» **WRITTEN TASK**:
Repeat each line exactly as it is written.

» **PROVIDED DATA**:
========

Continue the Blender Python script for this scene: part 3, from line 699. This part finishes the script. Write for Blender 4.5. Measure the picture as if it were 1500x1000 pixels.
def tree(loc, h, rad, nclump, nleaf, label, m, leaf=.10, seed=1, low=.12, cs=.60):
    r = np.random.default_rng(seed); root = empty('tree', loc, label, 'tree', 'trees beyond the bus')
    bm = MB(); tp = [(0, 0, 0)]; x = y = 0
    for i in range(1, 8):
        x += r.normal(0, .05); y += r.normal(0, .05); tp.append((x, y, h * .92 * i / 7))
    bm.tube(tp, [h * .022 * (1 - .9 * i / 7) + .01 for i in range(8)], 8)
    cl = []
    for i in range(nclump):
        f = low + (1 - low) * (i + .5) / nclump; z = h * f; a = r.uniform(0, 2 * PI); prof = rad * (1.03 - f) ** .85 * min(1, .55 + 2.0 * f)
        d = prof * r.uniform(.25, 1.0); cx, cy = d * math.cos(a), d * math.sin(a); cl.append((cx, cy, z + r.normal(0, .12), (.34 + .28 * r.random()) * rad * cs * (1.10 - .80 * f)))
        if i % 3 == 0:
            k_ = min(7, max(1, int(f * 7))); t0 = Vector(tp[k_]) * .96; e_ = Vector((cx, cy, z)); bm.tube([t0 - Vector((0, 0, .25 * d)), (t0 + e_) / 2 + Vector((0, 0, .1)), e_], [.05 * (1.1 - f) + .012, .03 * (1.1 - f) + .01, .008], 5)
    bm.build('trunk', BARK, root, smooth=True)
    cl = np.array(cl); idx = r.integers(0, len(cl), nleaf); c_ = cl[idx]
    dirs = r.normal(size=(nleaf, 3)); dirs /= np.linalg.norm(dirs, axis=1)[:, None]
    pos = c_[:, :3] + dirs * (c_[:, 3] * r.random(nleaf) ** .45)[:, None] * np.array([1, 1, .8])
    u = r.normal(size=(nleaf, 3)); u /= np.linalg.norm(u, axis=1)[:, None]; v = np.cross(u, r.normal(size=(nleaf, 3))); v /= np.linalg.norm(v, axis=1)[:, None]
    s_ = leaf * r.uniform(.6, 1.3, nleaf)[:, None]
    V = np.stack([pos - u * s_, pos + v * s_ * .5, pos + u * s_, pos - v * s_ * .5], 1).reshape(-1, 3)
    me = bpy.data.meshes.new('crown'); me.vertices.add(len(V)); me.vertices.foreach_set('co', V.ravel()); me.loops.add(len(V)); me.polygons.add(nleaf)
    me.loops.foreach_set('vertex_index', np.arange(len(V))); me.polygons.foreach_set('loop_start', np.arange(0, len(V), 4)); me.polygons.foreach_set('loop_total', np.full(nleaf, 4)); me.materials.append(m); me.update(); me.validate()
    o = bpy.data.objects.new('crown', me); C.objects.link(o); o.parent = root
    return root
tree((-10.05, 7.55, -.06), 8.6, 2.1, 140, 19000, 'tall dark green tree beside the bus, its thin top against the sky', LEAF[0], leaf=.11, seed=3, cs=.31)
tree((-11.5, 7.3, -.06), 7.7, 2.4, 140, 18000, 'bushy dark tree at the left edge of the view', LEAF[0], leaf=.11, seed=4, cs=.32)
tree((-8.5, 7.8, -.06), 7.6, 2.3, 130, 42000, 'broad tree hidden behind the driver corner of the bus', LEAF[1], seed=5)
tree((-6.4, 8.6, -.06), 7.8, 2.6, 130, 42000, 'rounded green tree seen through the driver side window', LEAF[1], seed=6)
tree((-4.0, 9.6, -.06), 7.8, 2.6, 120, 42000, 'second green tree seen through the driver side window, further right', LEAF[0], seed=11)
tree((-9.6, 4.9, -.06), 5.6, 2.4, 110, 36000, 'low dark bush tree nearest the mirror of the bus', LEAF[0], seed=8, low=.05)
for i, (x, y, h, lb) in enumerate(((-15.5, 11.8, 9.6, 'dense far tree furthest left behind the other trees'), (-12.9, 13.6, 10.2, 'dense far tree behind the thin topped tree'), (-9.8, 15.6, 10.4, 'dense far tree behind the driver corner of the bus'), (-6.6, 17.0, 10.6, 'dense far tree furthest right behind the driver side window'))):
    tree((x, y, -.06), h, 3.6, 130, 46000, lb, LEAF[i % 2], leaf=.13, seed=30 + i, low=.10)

========

» **RESPONSE**:
Continue the Blender Python script for this scene: part 3, from line 699. This part finishes the script. Write for Blender 4.5. Measure the picture as if it were 1500x1000 pixels.
def tree(loc, h, rad, nclump, nleaf, label, m, leaf=.10, seed=1, low=.12, cs=.60):
    r = np.random.default_rng(seed); root = empty('tree', loc, label, 'tree', 'trees beyond the bus')
    bm = MB(); tp = [(0, 0, 0)]; x = y = 0
    for i in range(1, 8):
        x += r.normal(0, .05); y += r.normal(0, .05); tp.append((x, y, h * .92 * i / 7))
    bm.tube(tp, [h * .022 * (1 - .9 * i / 7) + .01 for i in range(8)], 8)
    cl = []
    for i in range(nclump):
        f = low + (1 - low) * (i + .5) / nclump; z = h * f; a = r.uniform(0, 2 * PI); prof = rad * (1.03 - f) ** .85 * min(1, .55 + 2.0 * f)
        d = prof * r.uniform(.25, 1.0); cx, cy = d * math.cos(a), d * math.sin(a); cl.append((cx, cy, z + r.normal(0, .12), (.34 + .28 * r.random()) * rad * cs * (1.10 - .80 * f)))
        if i % 3 == 0:
            k_ = min(7, max(1, int(f * 7))); t0 = Vector(tp[k_]) * .96; e_ = Vector((cx, cy, z)); bm.tube([t0 - Vector((0, 0, .25 * d)), (t0 + e_) / 2 + Vector((0, 0, .1)), e_], [.05 * (1.1 - f) + .012, .03 * (1.1 - f) + .01, .008], 5)
    bm.build('trunk', BARK, root, smooth=True)
    cl = np.array(cl); idx = r.integers(0, len(cl), nleaf); c_ = cl[idx]
    dirs = r.normal(size=(nleaf, 3)); dirs /= np.linalg.norm(dirs, axis=1)[:, None]
    pos = c_[:, :3] + dirs * (c_[:, 3] * r.random(nleaf) ** .45)[:, None] * np.array([1, 1, .8])
    u = r.normal(size=(nleaf, 3)); u /= np.linalg.norm(u, axis=1)[:, None]; v = np.cross(u, r.normal(size=(nleaf, 3))); v /= np.linalg.norm(v, axis=1)[:, None]
    s_ = leaf * r.uniform(.6, 1.3, nleaf)[:, None]
    V = np.stack([pos - u * s_, pos + v * s_ * .5, pos + u * s_, pos - v * s_ * .5], 1).reshape(-1, 3)
    me = bpy.data.meshes.new('crown'); me.vertices.add(len(V)); me.vertices.foreach_set('co', V.ravel()); me.loops.add(len(V)); me.polygons.add(nleaf)
    me.loops.foreach_set('vertex_index', np.arange(len(V))); me.polygons.foreach_set('loop_start', np.arange(0, len(V), 4)); me.polygons.foreach_set('loop_total', np.full(nleaf, 4)); me.materials.append(m); me.update(); me.validate()
    o = bpy.data.objects.new('crown', me); C.objects.link(o); o.parent = root
    return root
tree((-10.05, 7.55, -.06), 8.6, 2.1, 140, 19000, 'tall dark green tree beside the bus, its thin top against the sky', LEAF[0], leaf=.11, seed=3, cs=.31)
tree((-11.5, 7.3, -.06), 7.7, 2.4, 140, 18000, 'bushy dark tree at the left edge of the view', LEAF[0], leaf=.11, seed=4, cs=.32)
tree((-8.5, 7.8, -.06), 7.6, 2.3, 130, 42000, 'broad tree hidden behind the driver corner of the bus', LEAF[1], seed=5)
tree((-6.4, 8.6, -.06), 7.8, 2.6, 130, 42000, 'rounded green tree seen through the driver side window', LEAF[1], seed=6)
tree((-4.0, 9.6, -.06), 7.8, 2.6, 120, 42000, 'second green tree seen through the driver side window, further right', LEAF[0], seed=11)
tree((-9.6, 4.9, -.06), 5.6, 2.4, 110, 36000, 'low dark bush tree nearest the mirror of the bus', LEAF[0], seed=8, low=.05)
for i, (x, y, h, lb) in enumerate(((-15.5, 11.8, 9.6, 'dense far tree furthest left behind the other trees'), (-12.9, 13.6, 10.2, 'dense far tree behind the thin topped tree'), (-9.8, 15.6, 10.4, 'dense far tree behind the driver corner of the bus'), (-6.6, 17.0, 10.6, 'dense far tree furthest right behind the driver side window'))):
    tree((x, y, -.06), h, 3.6, 130, 46000, lb, LEAF[i % 2], leaf=.13, seed=30 + i, low=.10)